Nessim Gaon fait saisir le voilier russe «Sedov» à Brest

La compagnie Noga a frappé un grand coup dans le contentieux financier qui l'oppose à l'Etat russe. La société genevoise de l'homme d'affaires a fait saisir, jeudi à Brest, le «Sedov», un voilier russe, considéré comme le plus grand du monde.
«En tant que créanciers, nous allons agir contre notre débiteur dans le monde entier. Où que de l’argent russe se trouvera, nous tenterons de le saisir. Où que des actifs russes se trouveront nous tenterons de les saisir», assène Me Marc Bonnant, l’un des avocats genevois de la société Gaon. Entre Nessim Gaon et la Fédération de Russie, c’est désormais l’épreuve de force.

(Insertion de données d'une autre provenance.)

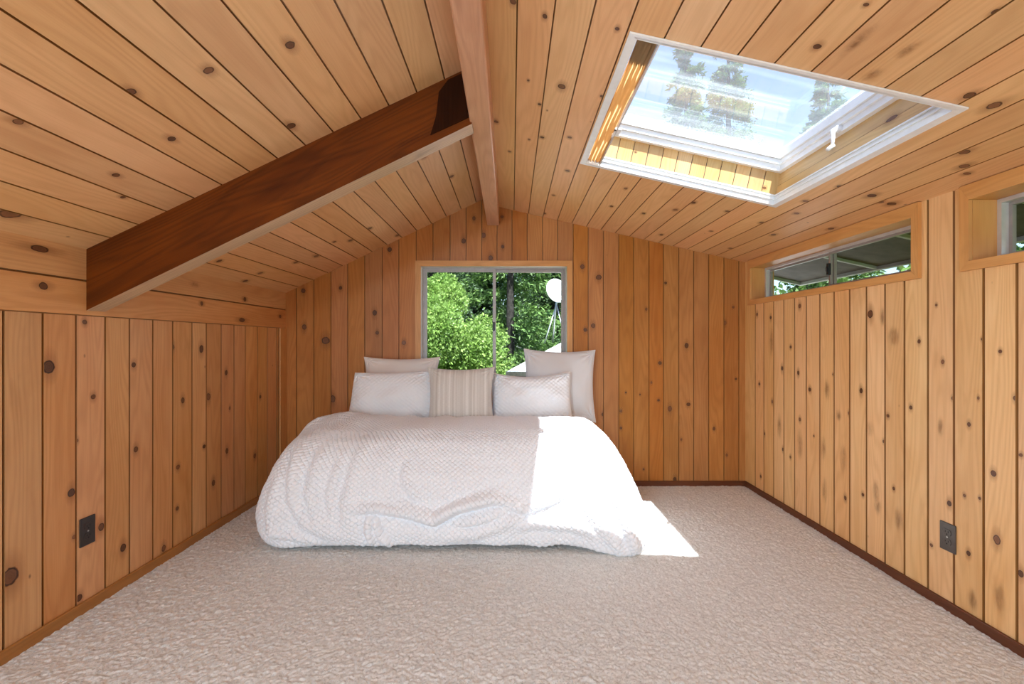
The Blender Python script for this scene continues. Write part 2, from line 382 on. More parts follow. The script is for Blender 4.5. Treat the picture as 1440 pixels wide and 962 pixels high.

Après la manière douce, les grands moyens spectaculaires! Comme ceux préférés des pirates et autres corsaires: l’abordage. Pour récupérer son dû, qu’il réclame depuis trois ans aux autorités russes, Nessim Gaon vient d’aller à l’abordage, légal celui-là, du «Sedov».
Le «Sedov»? Un trésor de guerre pas comme les autres. Il est difficile à planquer dans le coffre d’une banque genevoise. Il fait 117,5 mètres de long et offre aux caresses des alizés 4192 m² de voile. C’est, en un mot, le plus grand voilier du monde, pouvant accueillir une cinquantaine d’hommes d’équipage et jusqu’à 110 cadets.
L’intérêt de ce splendide quatre mâts réside dans sa valeur pécuniaire inestimable. La compagnie d’import-export Noga, qui l’a fait saisir vendredi à Brest, va sans doute utiliser cet argument pour obtenir le paiement par la Russie d’une dette de 63 millions de dollars. Un montant qui avait été attribué à la compagnie Noga en 1997 par le tribunal arbitral de Stockholm. La Russie avait recouru, mais avait été déboutée, rendant le jugement exécutoire.
Pour l’heure, Moscou fait la sourde oreille. Ce qui exaspère Me Marc Bonnant. Pour ce dernier, «la Russie a fait montre d’une mauvaise foi unique. Les engagements internationaux, cela se respecte dans les pays civilisés».
En théorie, la société de Nessim Gaon aurait le droit de vendre le «Sedov» au plus offrant. «J’espère, souligne Me Bonnant, que la Russie, malgré ses grands désordres internes, finira par comprendre que le droit suppose que l’on paie ses dettes, surtout lorsqu’on est un Etat souverain.»
La première salve, Noga l’a tirée il y a deux mois en faisant bloquer à Paris des comptes bancaires appartenant à l’Etat russe. La société genevoise a maintenant jeté son dévolu sur le «Sedov», propriété de l’académie maritime de Mourmansk. Elle a profité de sa participation à «Brest 2000», une fête maritime qui se tient jusqu’à dimanche à Brest.
Le «Sedov» pourrait rester bloqué à quai, à Brest, jusqu’au dénouement de l’affaire. Les responsables de «Brest 2000» ont engagé des négociations avec les avocats français de Noga, afin de permettre au voilier russe de continuer à participer aux fêtes maritimes qui se déroulent en Bretagne cet été.
A l’origine du litige, un gigantesque troc qui oppose Noga à l’Etat russe. La société suisse s’était engagée à fournir divers produits à la Fédération de Russie en échange de pétrole. Or, selon Noga, la Russie a cessé unilatéralement ses livraisons en 1992, lui faisant subir du même coup un important préjudice financier.